── Rows

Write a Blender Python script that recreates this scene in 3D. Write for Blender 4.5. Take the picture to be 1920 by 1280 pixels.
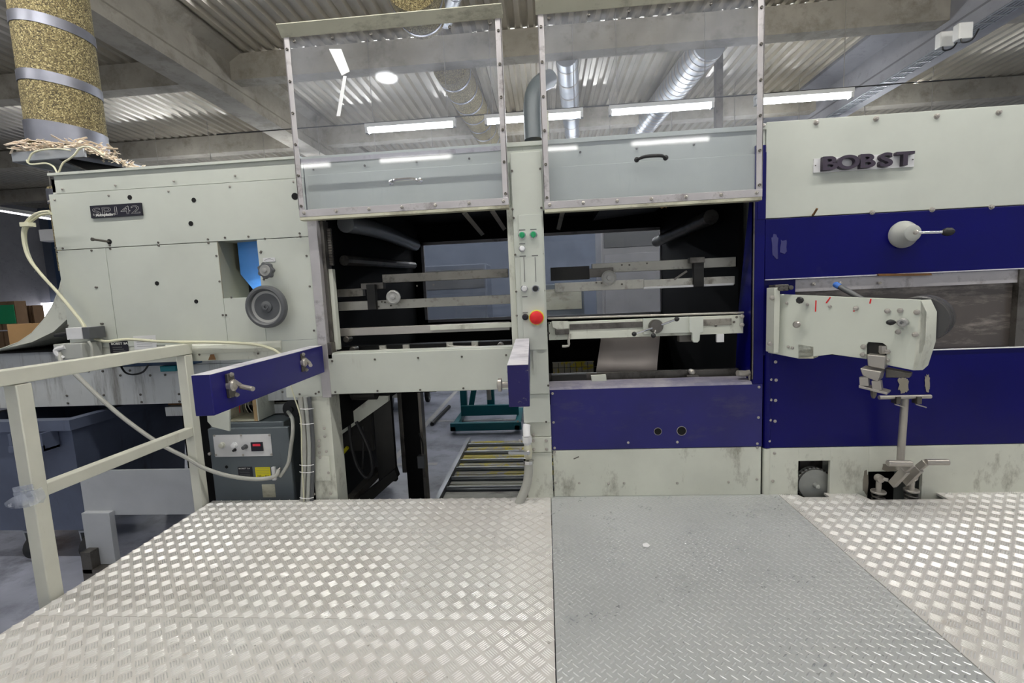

────
── Rows

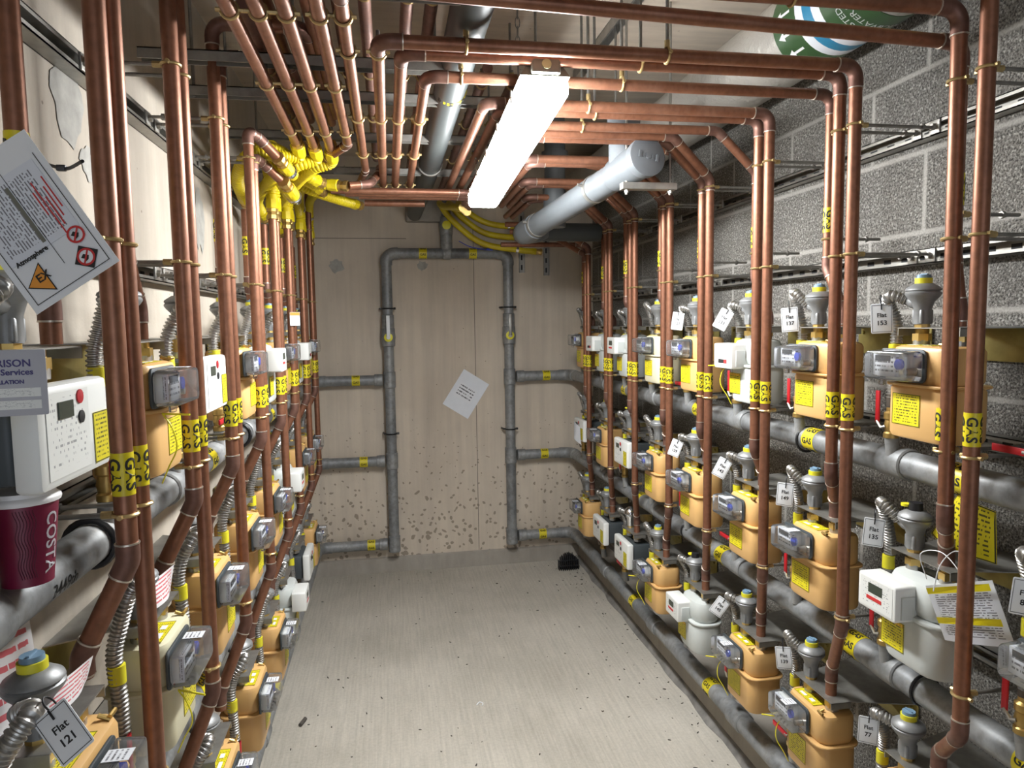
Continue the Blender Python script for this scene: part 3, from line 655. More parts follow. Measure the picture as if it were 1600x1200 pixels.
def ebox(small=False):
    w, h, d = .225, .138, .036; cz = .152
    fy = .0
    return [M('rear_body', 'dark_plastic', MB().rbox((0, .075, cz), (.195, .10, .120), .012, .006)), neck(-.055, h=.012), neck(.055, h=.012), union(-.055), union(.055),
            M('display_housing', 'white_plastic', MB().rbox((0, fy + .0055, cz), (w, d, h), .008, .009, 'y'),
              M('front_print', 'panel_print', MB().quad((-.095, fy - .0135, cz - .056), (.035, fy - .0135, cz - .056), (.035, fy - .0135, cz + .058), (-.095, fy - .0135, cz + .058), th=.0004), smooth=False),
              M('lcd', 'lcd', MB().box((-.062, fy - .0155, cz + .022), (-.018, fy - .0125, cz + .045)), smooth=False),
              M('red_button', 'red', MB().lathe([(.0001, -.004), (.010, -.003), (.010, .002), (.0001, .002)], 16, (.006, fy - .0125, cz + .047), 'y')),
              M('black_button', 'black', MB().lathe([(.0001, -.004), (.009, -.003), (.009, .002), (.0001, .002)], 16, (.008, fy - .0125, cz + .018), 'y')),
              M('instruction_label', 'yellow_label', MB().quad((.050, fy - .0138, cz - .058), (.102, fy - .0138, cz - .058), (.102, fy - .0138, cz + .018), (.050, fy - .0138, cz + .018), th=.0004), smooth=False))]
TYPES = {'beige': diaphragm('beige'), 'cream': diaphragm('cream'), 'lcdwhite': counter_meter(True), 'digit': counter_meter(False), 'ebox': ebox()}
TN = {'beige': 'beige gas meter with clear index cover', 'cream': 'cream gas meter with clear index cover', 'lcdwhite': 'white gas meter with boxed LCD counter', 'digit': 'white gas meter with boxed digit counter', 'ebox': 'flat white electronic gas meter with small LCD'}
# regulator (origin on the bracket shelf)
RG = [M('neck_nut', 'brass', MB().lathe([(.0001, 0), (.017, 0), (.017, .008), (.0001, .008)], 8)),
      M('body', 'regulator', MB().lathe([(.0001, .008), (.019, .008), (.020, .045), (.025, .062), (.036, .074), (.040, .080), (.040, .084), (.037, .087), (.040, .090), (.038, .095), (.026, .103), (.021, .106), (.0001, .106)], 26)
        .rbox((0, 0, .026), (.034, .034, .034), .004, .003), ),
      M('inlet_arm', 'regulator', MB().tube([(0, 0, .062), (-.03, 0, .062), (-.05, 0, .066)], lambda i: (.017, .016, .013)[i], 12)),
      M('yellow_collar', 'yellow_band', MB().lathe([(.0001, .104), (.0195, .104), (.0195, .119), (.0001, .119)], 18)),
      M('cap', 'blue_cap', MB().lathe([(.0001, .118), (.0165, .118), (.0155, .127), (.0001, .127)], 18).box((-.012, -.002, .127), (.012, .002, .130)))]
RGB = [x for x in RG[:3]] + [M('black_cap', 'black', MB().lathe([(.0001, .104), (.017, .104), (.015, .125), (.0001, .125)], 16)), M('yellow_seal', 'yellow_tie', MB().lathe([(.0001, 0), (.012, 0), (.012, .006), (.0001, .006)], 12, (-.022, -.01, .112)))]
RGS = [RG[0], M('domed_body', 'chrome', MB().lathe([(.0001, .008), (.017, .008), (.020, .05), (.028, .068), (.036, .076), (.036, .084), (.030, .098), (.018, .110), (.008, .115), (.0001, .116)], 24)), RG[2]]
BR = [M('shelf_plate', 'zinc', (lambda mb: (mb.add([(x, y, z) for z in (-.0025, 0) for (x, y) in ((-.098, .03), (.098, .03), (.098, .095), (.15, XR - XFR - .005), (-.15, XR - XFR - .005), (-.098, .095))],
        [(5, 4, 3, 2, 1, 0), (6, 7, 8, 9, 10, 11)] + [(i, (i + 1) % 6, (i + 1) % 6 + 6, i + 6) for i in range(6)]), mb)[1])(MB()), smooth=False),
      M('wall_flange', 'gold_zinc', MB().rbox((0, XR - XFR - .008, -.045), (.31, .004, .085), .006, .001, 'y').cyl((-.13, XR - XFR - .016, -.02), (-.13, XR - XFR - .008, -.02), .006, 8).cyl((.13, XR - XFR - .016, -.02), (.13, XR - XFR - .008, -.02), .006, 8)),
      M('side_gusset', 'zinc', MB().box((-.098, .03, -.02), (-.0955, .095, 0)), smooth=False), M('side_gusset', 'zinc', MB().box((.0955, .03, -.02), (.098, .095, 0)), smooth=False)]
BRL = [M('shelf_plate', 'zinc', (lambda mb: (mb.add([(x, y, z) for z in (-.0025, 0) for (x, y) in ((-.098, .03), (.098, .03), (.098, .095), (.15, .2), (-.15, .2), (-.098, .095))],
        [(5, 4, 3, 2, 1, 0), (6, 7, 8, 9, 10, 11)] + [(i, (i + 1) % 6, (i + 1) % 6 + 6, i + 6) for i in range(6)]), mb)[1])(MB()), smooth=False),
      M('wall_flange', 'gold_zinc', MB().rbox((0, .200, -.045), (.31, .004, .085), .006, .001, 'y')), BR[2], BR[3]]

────

### Objective
Which lines contain the word "picture"? Copy each of them.

### Exercise result
Write a Blender Python script that recreates this scene in 3D. Write for Blender 4.5. Take the picture to be 1920 by 1280 pixels.
Continue the Blender Python script for this scene: part 3, from line 655. More parts follow. Measure the picture as if it were 1600x1200 pixels.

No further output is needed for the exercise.